US online retailer Amazon said Monday that it has settled a major tax claim in France and will start declaring all its earnings in the country in a response to building European pressure on the digital economy giants.

Amazon did not reveal how much it had paid over a French claim for nearly 200 million euros ($249 million) covering the period from 2006 to 2010.

It is one of several American technology giants in the line of fire in Europe over their tax-avoidance strategies, which often sees them route their income through low-tax nations -- in Amazon's case, Luxembourg.

French President Emmanuel Macron has proposed a new mechanism for taxing US tech companies that would take into account the volume of sales generated in each European country, rather than on the profits that are booked through low-tax jurisdictions.

Amazon announced a similar tax settlement deal with Italy in December, paying 100 million euros to settle an investigation into suspected tax evasion from 2011 to 2015, while also agreeing to declare its income locally.

In 2012, Amazon revealed that it had been hit with a 198-million-euro tax bill in France for back taxes, interest and penalties relating to income spread between different jurisdictions.

At the time, the company had said it disagreed with the French assessment and vowed to "vigorously" fight it.

In its statement Monday, Amazon said it had created a French subsidiary for its European operations in August 2015, "with all retail revenues, expenses, profits and taxes due now accounted for in France."

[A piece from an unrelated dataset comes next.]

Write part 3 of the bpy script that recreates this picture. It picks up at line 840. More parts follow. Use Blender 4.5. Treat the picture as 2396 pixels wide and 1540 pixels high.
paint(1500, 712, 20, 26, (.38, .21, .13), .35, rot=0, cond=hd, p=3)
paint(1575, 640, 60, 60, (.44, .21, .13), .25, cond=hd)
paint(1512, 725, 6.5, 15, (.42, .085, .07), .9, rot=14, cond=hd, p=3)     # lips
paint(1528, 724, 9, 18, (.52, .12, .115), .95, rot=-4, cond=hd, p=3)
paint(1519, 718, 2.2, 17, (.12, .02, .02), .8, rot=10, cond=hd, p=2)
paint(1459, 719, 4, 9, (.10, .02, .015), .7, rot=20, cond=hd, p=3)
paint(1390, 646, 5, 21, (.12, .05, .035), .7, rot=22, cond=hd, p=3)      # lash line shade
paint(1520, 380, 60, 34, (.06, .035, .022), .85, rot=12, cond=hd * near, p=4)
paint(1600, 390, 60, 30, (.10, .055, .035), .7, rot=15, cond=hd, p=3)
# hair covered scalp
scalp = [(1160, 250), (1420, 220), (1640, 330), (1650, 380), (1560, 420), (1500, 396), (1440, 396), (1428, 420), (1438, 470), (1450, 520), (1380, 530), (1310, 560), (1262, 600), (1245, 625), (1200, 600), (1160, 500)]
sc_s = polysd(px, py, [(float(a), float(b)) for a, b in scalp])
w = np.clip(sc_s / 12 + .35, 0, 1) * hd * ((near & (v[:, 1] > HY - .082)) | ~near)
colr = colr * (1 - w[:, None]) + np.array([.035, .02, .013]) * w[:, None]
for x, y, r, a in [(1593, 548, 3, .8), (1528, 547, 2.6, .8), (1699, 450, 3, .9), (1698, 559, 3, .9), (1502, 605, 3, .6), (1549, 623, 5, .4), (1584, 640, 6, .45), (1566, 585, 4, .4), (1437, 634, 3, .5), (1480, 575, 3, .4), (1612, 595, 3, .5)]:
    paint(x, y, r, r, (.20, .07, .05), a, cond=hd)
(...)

The retailer also said it had invested over 2 billion euros in France since 2010, creating more than 5,500 jobs.

'Electroshock' plan

European officials have vowed to make the digital economy giants known as GAFA -- Google, Amazon, Facebook and Apple -- pay a greater share of their taxes in the countries where they earn their profits.

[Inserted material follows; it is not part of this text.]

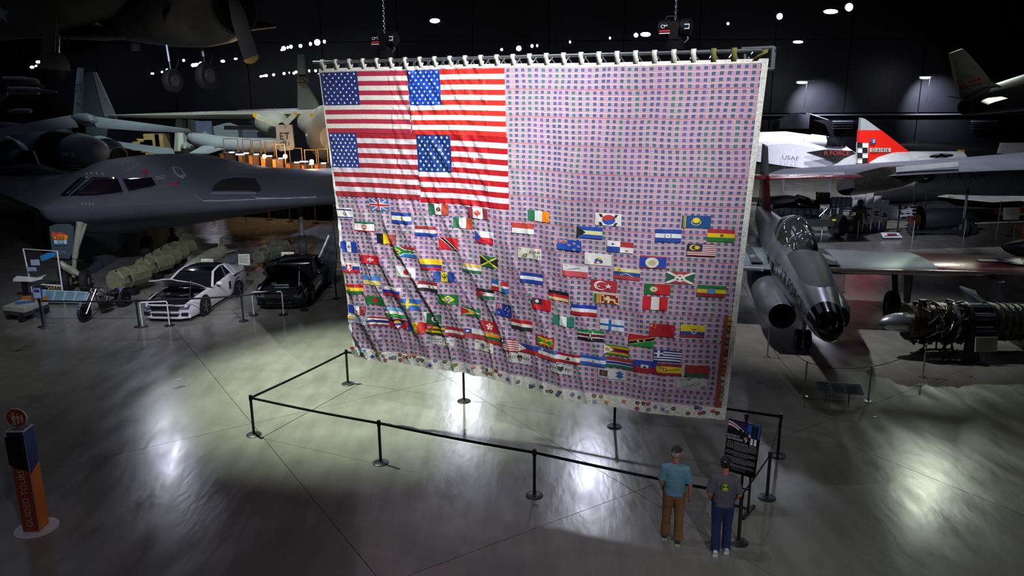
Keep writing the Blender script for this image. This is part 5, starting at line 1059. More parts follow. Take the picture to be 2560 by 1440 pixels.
# motorcycle
def motorcycle():
    a=G(214,805); b=G(300,770); a.z=b.z=0; d=(b-a).normalized(); t=thing('chopper_motorcycle','chrome chopper motorcycle with long raked forks, left of the white coupe','motorcycle',tuple(a),atan2(d.y,d.x))
    def tyre(x,r,w_,nm):
        o=MB().lathe([(r*.74,-w_/2),(r*.9,-w_/2),(r,-w_*.2),(r,w_*.2),(r*.9,w_/2),(r*.74,w_/2),(r*.74,-w_/2)],(x,0,r),(0,1,0),26); k=o.build(nm,RUB,t)
        rm=MB(); rm.loft([rm.ring((x,yy,r),(0,1,0),rr,24) for rr,yy in((r*.76,-w_*.45),(r*.70,-w_*.3),(r*.70,w_*.3),(r*.76,w_*.45))],caps=False); rm.build('rim',CHROME,k)
        for i in range(6): q=2*pi*i/6; MB().cyl((x,0,r),(x+r*.72*cos(q),0,r+r*.72*sin(q)),.018,6).build('spoke',CHROME,k)
        MB().cyl((x,-w_*.7,r),(x,w_*.7,r),.04,10).build('axle',CHROME,k)
    tyre(0,.33,.11,'front_wheel'); tyre(2.05,.34,.26,'rear_wheel')
    for s in(-1,1): MB().cyl((-.03,s*.1,.30),(.62,s*.09,1.02),.025,8).build('fork_leg',CHROME,t)
    MB().tube([(.55,-.42,1.10),(.62,-.2,1.06),(.62,.2,1.06),(.55,.42,1.10)],.016,8).build('handlebar',CHROME,t)
    MB().ball((.52,0,.92),(.09,.08,.08)).build('headlamp',CHROME,t)
    MB().tube([(-.3,0,.52),(-.12,0,.68),(.12,0,.69),(.28,0,.58)],[(.07,.01)]*4,8).build('front_mudguard',mat('blue_grey_bike_paint','606a80',.25,coat=.5),t)
    MB().tube([(1.72,0,.58),(1.95,0,.73),(2.2,0,.71),(2.42,0,.5)],[(.15,.015)]*4,10).build('rear_mudguard',mat('blue_grey_bike_paint','606a80'),t)
    MB().ball((1.0,0,.80),(.34,.15,.14),14,8).build('fuel_tank',mat('tank_brown_grey','5a5450',.25,coat=.6),t)
    MB().tube([(1.25,0,.68),(1.5,0,.60),(1.72,0,.66),(1.8,0,.76)],[(.13,.03),(.15,.04),(.13,.03),(.08,.02)],10).build('seat',BLACK,t)
    fr=MB(); fr.tube([(.62,0,.98),(.72,0,.5),(.85,0,.2),(1.7,0,.2),(2.05,0,.34)],.02,7); fr.tube([(.62,0,.98),(1.3,0,.62),(2.05,0,.34)],.02,7); fr.build('frame',BLACK,t)
    e=MB().box((1.1,0,.33),(.42,.26,.22)).build('engine_block',DARKM,t)
    for s,a_ in((-1,.95),(1,1.25)): 
        for k in range(5): MB().lathe([(0,0),(.085,0),(.085,.018),(0,.018)],(1.1+s*(.08+.025*k),0,.46+.05*k),(s*.45,0,1),14).build('cylinder_fin',CHROME,e)
    MB().tube([(1.0,.12,.45),(1.15,.2,.25),(2.2,.22,.22)],.035,8).build('exhaust_pipe',CHROME,t); MB().tube([(1.2,.12,.45),(1.4,.2,.33),(2.3,.22,.32)],.035,8).build('exhaust_pipe',CHROME,t)
motorcycle()
# ================================================================ small barriers and signs on the left
def ubar(p0,p1,h,lab,grp=None,r=.022,base=True,m=WHITE):
    t=thing('hoop_rail',lab,'rail',tuple((p0+p1)/2),world=True,group=grp); z=V((0,0,h)); k=V((0,0,.02))
    MB().tube([p0+k,p0+z-V((0,0,.04)),p0+z+(p1-p0)*.03,p1+z-(p1-p0)*.03,p1+z-V((0,0,.04)),p1+k],r,8,up=(.2,1,.1)).build('bent_tube',m,t)
    if base:
        for q in(p0,p1): MB().lathe([(0,0),(.17,0),(.17,.015),(.04,.03),(0,.03)],(q.x,q.y,0),n=20).build('foot_disc',BLACK,t)
    return t
ubar(G(357,817),G(424,814),.85,'white hoop rail standing before the white coupe','white hoop rails')
ubar(G(635,788),G(709,787),.85,'white hoop rail standing before the black coupe','white hoop rails')
L5=[(108,817,'black belt post carrying a blue framed notice, at the left'),(348,817,'black belt post beside the left wheel of the white coupe'),(609,803,'black belt post between the two coupes'),(841,747,'black belt post just left of the flag hem, beyond the black coupe'),(762,776,'low black belt post right of the black coupe')]
pp=[G(x,y) for x,y,_ in L5]
for i,(x,y,l) in enumerate(L5): belt_post('',pp[i],pp[i+1] if i<2 else (pp[4] if i==2 else None),l,'belt posts before the cars')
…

Under current EU law, companies based outside the bloc can declare their earnings from across the 28-nation market in a single country.

That has led them to pick low-tax nations like Ireland, the Netherlands or Luxembourg -- depriving other member states of revenues, even though they may account for a bigger share of the earnings.

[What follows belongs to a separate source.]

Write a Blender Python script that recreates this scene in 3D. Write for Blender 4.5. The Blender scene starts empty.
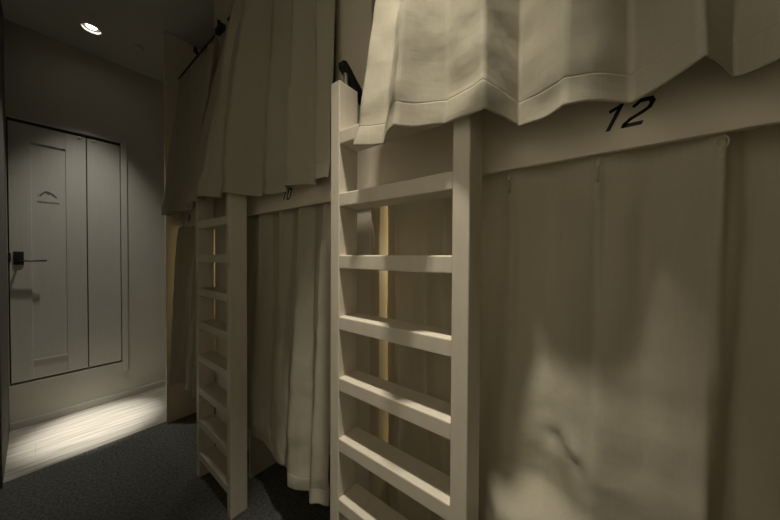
import bpy, bmesh, math, random
from mathutils import Vector, Matrix, noise
random.seed(4)
S = bpy.context.scene
C = S.collection
PI = math.pi

# ------------------------------------------------------------------ materials
def mat(name, col, rough=.6, bump=None, var=None, spec=.3, metal=0.0, transl=0.0):
    m = bpy.data.materials.new(name); m.use_nodes = True
    nt = m.node_tree; N = nt.nodes; L = nt.links
    b = N['Principled BSDF']; out = N['Material Output']
    b.inputs['Base Color'].default_value = (*col, 1)
    b.inputs['Roughness'].default_value = rough
    b.inputs['Metallic'].default_value = metal
    b.inputs['Specular IOR Level'].default_value = spec
    tc = N.new('ShaderNodeTexCoord')
    if var:                      # (scale vec, noise scale, amount)
        sv, ns, am = var
        mp = N.new('ShaderNodeMapping'); mp.inputs['Scale'].default_value = sv
        L.new(tc.outputs['Object'], mp.inputs['Vector'])
        n = N.new('ShaderNodeTexNoise'); n.inputs['Scale'].default_value = ns; n.inputs['Detail'].default_value = 5
        L.new(mp.outputs['Vector'], n.inputs['Vector'])
        r = N.new('ShaderNodeValToRGB')
        r.color_ramp.elements[0].position = .3; r.color_ramp.elements[1].position = .7
        r.color_ramp.elements[0].color = (*[c * (1 - am) for c in col], 1)
        r.color_ramp.elements[1].color = (*[min(1, c * (1 + am)) for c in col], 1)
        L.new(n.outputs['Fac'], r.inputs['Fac']); L.new(r.outputs['Color'], b.inputs['Base Color'])
    if bump:                     # (scale vec, noise scale, strength, distance)
        sv, ns, st, di = bump
        mp2 = N.new('ShaderNodeMapping'); mp2.inputs['Scale'].default_value = sv
        L.new(tc.outputs['Object'], mp2.inputs['Vector'])
        n2 = N.new('ShaderNodeTexNoise'); n2.inputs['Scale'].default_value = ns; n2.inputs['Detail'].default_value = 4
        L.new(mp2.outputs['Vector'], n2.inputs['Vector'])
        bp = N.new('ShaderNodeBump'); bp.inputs['Strength'].default_value = st; bp.inputs['Distance'].default_value = di
        L.new(n2.outputs['Fac'], bp.inputs['Height']); L.new(bp.outputs['Normal'], b.inputs['Normal'])
    if transl:
        t = N.new('ShaderNodeBsdfTranslucent'); t.inputs['Color'].default_value = (*col, 1)
        mx = N.new('ShaderNodeMixShader'); mx.inputs['Fac'].default_value = transl
        L.new(b.outputs['BSDF'], mx.inputs[1]); L.new(t.outputs['BSDF'], mx.inputs[2])
        L.new(mx.outputs['Shader'], out.inputs['Surface'])
    return m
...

The Organisation for Economic Cooperation and Development says such rules cost governments around the world as much as $240 billion (193 billion euros) a year in lost revenue, according to a 2015 estimate.

On Sunday, EU Economic Affairs Commissioner Pierre Moscovici said he would unveil by the end of March a plan to "create a consensus and an electroshock" on taxing digital economy revenues.

"The idea is to be able to identify the activities of digital companies, so we need a range of indicators -- the number of clicks, the number of IP addresses, advertising, and eventually revenues... and then we'll find ways to tax them," Moscovici said.

He said the new rules would apply to the GAFA giants, as well as accommodation services like AirBnB and Booking.com.

Changes underway

American tech giants appear to believe the European tax revamp is in the cards, with several already announcing pledges to pay more in each country where they operate as governments step up their fiscal demands.

Facebook said in December that it would start declaring advertising revenue in the countries where they have offices, instead of recording it at its international headquarters in Dublin.

"We believe that moving to a local selling structure will provide more transparency to governments and policy makers around the world," the social network's financial chief Dave Wehner said at the time.

France is pursuing Google for 1.12 billion euros it says it owes in back taxes, after paying just 6.7 million euros in corporate tax for 2015 by booking most of its revenues through Ireland.

A court initially ruled that Google was not liable for the tax claim, but the government has appealed the decision -- while saying it was still open to a settlement.

The search giant has already agreed to fiscal deals with Britain and Italy over the Irish tax arrangement.

Amazon's settlement comes as it is also facing a court case in France over claims it has abused its dominant position on its "marketplace" platform for third-party vendors.

The finance ministry said in December that it was seeking a fine of about 10 million euros.